Eskiden bayramlıklarımızı başucumuza koyar öyle yatardık. Yeni giysilerimizi giyeceğiz diye sabahı iple çekerdik.” İyi ki bugün böyle bir durum yok. Tekstil endüstrisi sağolsun, eskiden bir zanaatkârın bir günde ürettiği tek bir ürün, kıyafet olsun, ayakkabı olsun, başka bir şey olsun, şimdi makineler tarafından günde dilediğin kadar üretilebiliyor. Bin tane, onbin tane. Çalışkan makineler! Bu yüzden giyim herkes tarafından erişilebilir hâlde bugün.

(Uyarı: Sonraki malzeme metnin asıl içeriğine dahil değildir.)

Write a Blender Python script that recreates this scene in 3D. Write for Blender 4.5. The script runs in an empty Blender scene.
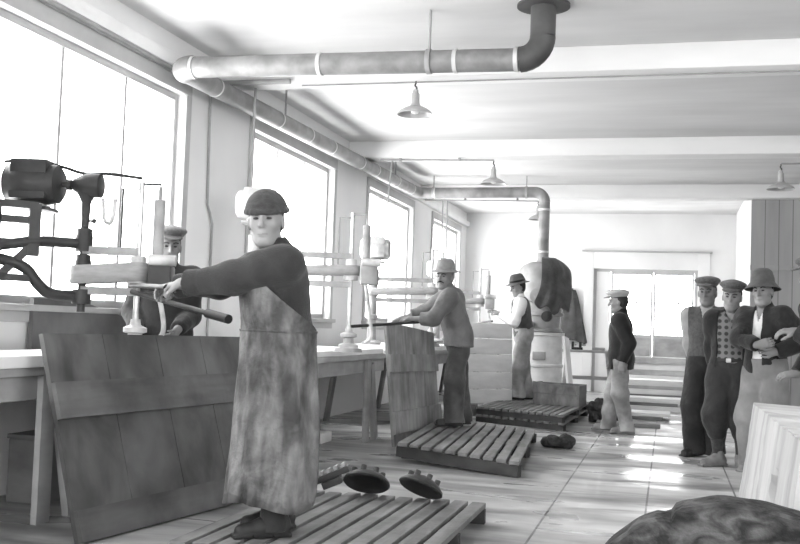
import bpy, bmesh, math, random
import numpy as np
from mathutils import Vector, Matrix
random.seed(4)
scene = bpy.context.scene
COL = scene.collection
PI = math.pi
R = math.radians
def V(*a): return Vector(a)

# ------------------------------------------------------------------ camera
FPX, YAW, PITCH, ROLL = 1008.5, R(14.962), R(3.0726), R(2.0081)
EYE = Vector((0, 0, 1.2))
fwd = Vector((-math.sin(YAW)*math.cos(PITCH), math.cos(YAW)*math.cos(PITCH), math.sin(PITCH)))
rt = fwd.cross(Vector((0, 0, 1))).normalized(); up = rt.cross(fwd)
rt, up = math.cos(ROLL)*rt + math.sin(ROLL)*up, math.cos(ROLL)*up - math.sin(ROLL)*rt
cam_d = bpy.data.cameras.new('camera'); cam = bpy.data.objects.new('camera', cam_d); COL.objects.link(cam)
cam.matrix_world = Matrix(((rt.x, up.x, -fwd.x, EYE.x), (rt.y, up.y, -fwd.y, EYE.y), (rt.z, up.z, -fwd.z, EYE.z), (0, 0, 0, 1)))
cam_d.sensor_width = 36; cam_d.lens = FPX/800*36; cam_d.clip_start = .05; cam_d.clip_end = 200
scene.camera = cam
def at(x, y, Y=None, X=None, Z=None):
    """measured point of the photograph -> point of the room at a known depth, side distance or height"""
    d = fwd*FPX + rt*(x-400) - up*(y-272)
    t = (Y-EYE.y)/d.y if Y is not None else (X-EYE.x)/d.x if X is not None else (Z-EYE.z)/d.z
    return EYE + d*t

# ------------------------------------------------------------------ materials
MATS = {}
def g(v): return (v, v, v, 1)
def nodes(name):
    m = bpy.data.materials.new(name); m.use_nodes = True
    nt = m.node_tree; b = nt.nodes['Principled BSDF']
    return m, nt, b
def ramp(nt, stops):
    r = nt.nodes.new('ShaderNodeValToRGB'); e = r.color_ramp.elements
    while len(e) < len(stops): e.new(.5)
    for el, (p, c) in zip(e, stops): el.position = p; el.color = g(c)
    return r
def mat(name, lo, hi, scale=(8, 8, 8), rough=.8, detail=5, dist=0, bump=.15, bscale=40, p0=.3, p1=.7, metal=0, spec=.3, stains=None, lines=None, sheen=0, bdist=.01):
    """grey mottled surface; stains=(scale, dark, p0, p1) adds large soiled patches; lines=(axis, spacing, width, value) adds joints"""
    if name in MATS: return MATS[name]
    m, nt, b = nodes(name); N = nt.nodes; L = nt.links
    tc = N.new('ShaderNodeTexCoord'); mp = N.new('ShaderNodeMapping'); L.new(tc.outputs['Object'], mp.inputs[0])
    mp.inputs['Scale'].default_value = scale
    n = N.new('ShaderNodeTexNoise'); n.inputs['Scale'].default_value = 1; n.inputs['Detail'].default_value = detail; n.inputs['Distortion'].default_value = dist
    L.new(mp.outputs[0], n.inputs['Vector'])
    r = ramp(nt, [(p0, lo), (p1, hi)]); L.new(n.outputs['Fac'], r.inputs[0]); col = r.outputs[0]
    if stains:
        n2 = N.new('ShaderNodeTexNoise'); n2.inputs['Scale'].default_value = stains[0]; n2.inputs['Detail'].default_value = 4
        if len(stains) > 4:
            m2_ = N.new('ShaderNodeMapping'); m2_.inputs['Scale'].default_value = stains[4]; L.new(tc.outputs['Object'], m2_.inputs[0]); L.new(m2_.outputs[0], n2.inputs['Vector'])
        else: L.new(tc.outputs['Object'], n2.inputs['Vector'])
        r2 = ramp(nt, [(stains[2], stains[1]), (stains[3], 1)]); L.new(n2.outputs['Fac'], r2.inputs[0])
        mx = N.new('ShaderNodeMix'); mx.data_type = 'RGBA'; mx.blend_type = 'MULTIPLY'; mx.inputs[0].default_value = 1
        L.new(col, mx.inputs[6]); L.new(r2.outputs[0], mx.inputs[7]); col = mx.outputs[2]
    if lines:
        ax, sp, w, val = lines
        s = N.new('ShaderNodeSeparateXYZ'); L.new(tc.outputs['Object'], s.inputs[0])
        d = N.new('ShaderNodeMath'); d.operation = 'DIVIDE'; L.new(s.outputs[ax], d.inputs[0]); d.inputs[1].default_value = sp
        f = N.new('ShaderNodeMath'); f.operation = 'FRACT'; L.new(d.outputs[0], f.inputs[0])
        c = N.new('ShaderNodeMath'); c.operation = 'LESS_THAN'; L.new(f.outputs[0], c.inputs[0]); c.inputs[1].default_value = w/sp
        mx = N.new('ShaderNodeMix'); mx.data_type = 'RGBA'; L.new(c.outputs[0], mx.inputs[0]); L.new(col, mx.inputs[6]); mx.inputs[7].default_value = g(val); col = mx.outputs[2]
    L.new(col, b.inputs['Base Color'])
    b.inputs['Roughness'].default_value = rough; b.inputs['Metallic'].default_value = metal; b.inputs['Specular IOR Level'].default_value = spec
    if sheen: b.inputs['Sheen Weight'].default_value = sheen
    if bump:
        n3 = N.new('ShaderNodeTexNoise'); n3.inputs['Scale'].default_value = bscale; n3.inputs['Detail'].default_value = 4
        L.new(tc.outputs['Object'], n3.inputs['Vector'])
        bp = N.new('ShaderNodeBump'); bp.inputs['Strength'].default_value = bump; bp.inputs['Distance'].default_value = bdist
        L.new(n3.outputs['Fac'], bp.inputs['Height']); L.new(bp.outputs[0], b.inputs['Normal'])
    MATS[name] = m
    return m

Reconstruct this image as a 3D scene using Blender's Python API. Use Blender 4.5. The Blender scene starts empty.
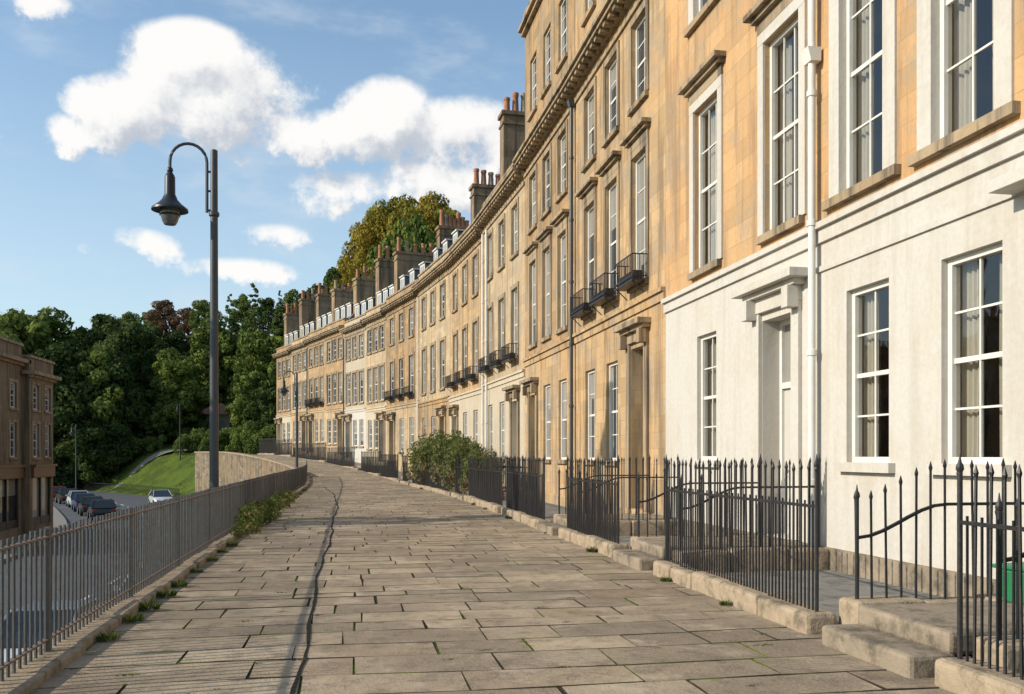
import bpy, math, random
import numpy as np
from mathutils import Vector
rnd = random.Random(11)
D = bpy.data; S = bpy.context.scene; COL = S.collection
TH = math.atan(162/900); CT, ST = math.cos(TH), math.sin(TH)
EYE = 1.65
R_ = math.radians

# ------------------------------------------------------------------ street curve
KN_S = [-60, 27, 31, 39, 47, 55, 63, 71, 79, 87, 95, 115, 150, 300]
KN_P = [0, 0, 1, 3, 5, 8, 13, 17, 19, 19, 20, 28, 42, 48]
SS = np.arange(-60, 300, 0.5)
PH = np.radians(np.interp(SS, KN_S, KN_P))
XX = np.zeros(len(SS)); YY = np.zeros(len(SS))
XX[0] = 6.8; YY[0] = -60
for i in range(1, len(SS)):
    p = (PH[i]+PH[i-1])/2
    XX[i] = XX[i-1]-0.5*math.sin(p); YY[i] = YY[i-1]+0.5*math.cos(p)
def P(s, o=0.0):
    x = float(np.interp(s, SS, XX)); y = float(np.interp(s, SS, YY)); p = float(np.interp(s, SS, PH))
    return (x-o*math.cos(p), y-o*math.sin(p))
def head(s): return float(np.interp(s, SS, PH))
def sm(t):
    t = min(1, max(0, t)); return t*t*(3-2*t)
def G(s): return 1.7*sm((s-45)/50)
def LO(s): return float(np.interp(s, [0, 30, 36, 44, 52, 58, 66, 200], [9.15, 9.15, 8.95, 8.5, 7.8, 7.25, 7.0, 7.0]))
ROADC = np.array([P(s, 15.2) for s in SS]); ROADH = PH
def hgt(x, y):
    x = np.asarray(x, float); y = np.asarray(y, float)
    def s3(t):
        t = np.clip(t, 0, 1); return t*t*(3-2*t)
    sh = x.shape
    xr = x.ravel(); yr = y.ravel(); dm = np.full(xr.shape, 1e12); side = np.zeros(xr.shape)
    for (cx, cy), ph in zip(ROADC[::6], ROADH[::6]):
        d2 = (xr-cx)**2+(yr-cy)**2; mk_ = d2 < dm
        dm = np.where(mk_, d2, dm); side = np.where(mk_, (xr-cx)*math.cos(ph)+(yr-cy)*math.sin(ph), side)
    dm = np.sqrt(dm).reshape(sh); side = side.reshape(sh)
    xf = np.interp(y, YY, XX)
    h1 = s3((y-104)/50)*7 + s3((y-135)/150)*26
    hin = s3((y-84)/24)*4.5 + s3((y-112)/60)*7 + s3((y-140)/150)*20
    h2 = s3((x-xf-11.5)/32)*26
    hR = np.maximum(hin*s3((dm-6.3)/9), h2*s3((dm-10)/11)); hL = np.maximum(h1, h2)*s3((dm-10.5)/11)
    return -3.08 + np.where(side > 0, hR, hL)
def place(px, d):
    r = (px-512)/900*d
    return (r*CT+d*ST, -r*ST+d*CT)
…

Zanaatkârlığın yok olmasından yakınılıyor bazen. Üzgünüm ama yok olmaları kaçınılmaz. Endüstriyel üretime karşı bir terzinin, kunduracının, sepetçinin filan mücadele edebilmesi mümkün değil. Zamanında İngiltere'de zanaatkârlar makinelere saldırıp onları parçalamış. "Makine-kırıcılar" olarak anılıyorlardı sanırım. Duygusal tepkiler... Su akıp yatağını buluyor oysa. Sanayi ezer geçer. Belediyelerin veya kimi derneklerin gönüllü çabalarıyla en fazla unutulmamaları sağlanabilir bu işlerin. Geçmişe dair hoş bir anı, bir nostalji olarak. Vitrinlik, sergilemelik, kültürel birer numune olarak. Kurslarda hobi niyetine öğrenilen kimi beceriler olarak.
Bayramlığım yok. Çünkü zaten her gün başka başka giyiniyorum. Aklıma ne geldi: Pazardan altlı üstlü eşofman almıştım. Kışlık, pamuklu. Evde giyerim diye. 20 lira dedi adam. 15’e bıraktı. Ezine peynirininse kilosu 30 lira. Üstelik peynir hemen yenip biterken giyecek baki kalıyor. Kuzu pirzola filan kaç liradır bilmiyorum bile. En son 70 lira mıydı, 65 mi? Oysa pazara çık mesela, tekstil endüstrisi sağolsun, bilim ve teknoloji sağolsun, beş liraya tişört var. Dolapta mağazalardan aldığım onlarca gömleğim vardır herhalde. Ayakkabı desen gırla. Maşallah eskidikleri de yok. Bir yerden sonra sırf bıktığım için giymemeye başlıyorum.
Bayramlıkların eski kıymetinin kalmaması gibi, yoksullara kıyafet yardımının da pek bir geçerliliği kalmadı. Evde birikmiş, giymedikleri, eskimemiş de olsa artık bıktıkları giysileri "yoksullara vereyim bari" diyor insanlar. Diyor demesine de, verecek fakir bulamıyor. Daha doğrusu fakir çok; ama ihtiyacı kıyafet değil. Adam Perşembe pazarına gidip kendine üst baş alır zaten. Bugün pahalı olan şey barınma ve gıda. Konut fiyatları şaka gibi. Kiralar korkunç pahalı. Gıda desen öyle. Tahıl değil de, peynir, kırmızı et ve balık gibi mahsuller pahalı. Bu bakımdan kurban etlerinin konserve edilip tespit edilen yoksul ailelere gönderilmesini doğru buluyorum. Güzel bir kampanya. O insanlar çıplak gezmez. İlla ki giyecek bir şey bulur; ama kırmızı eti gerçekten de alamayan tonla insan olduğu su götürmez.
Senede bir kez değil, hemen her gün az çok özenli giyinebiliyor olmayı yeğlerim. Kombinler mombinler, renk uyumu filan. Seri endüstriyel üretimin olmamasından kaynaklı olarak kıyafetin sıradan yurttaş için erişilmez ölçüde pahalı olduğu, insanların yamalı giysilerle dolaşmak zorunda kaldığı günlere ise zerrece özlem duymuyorum.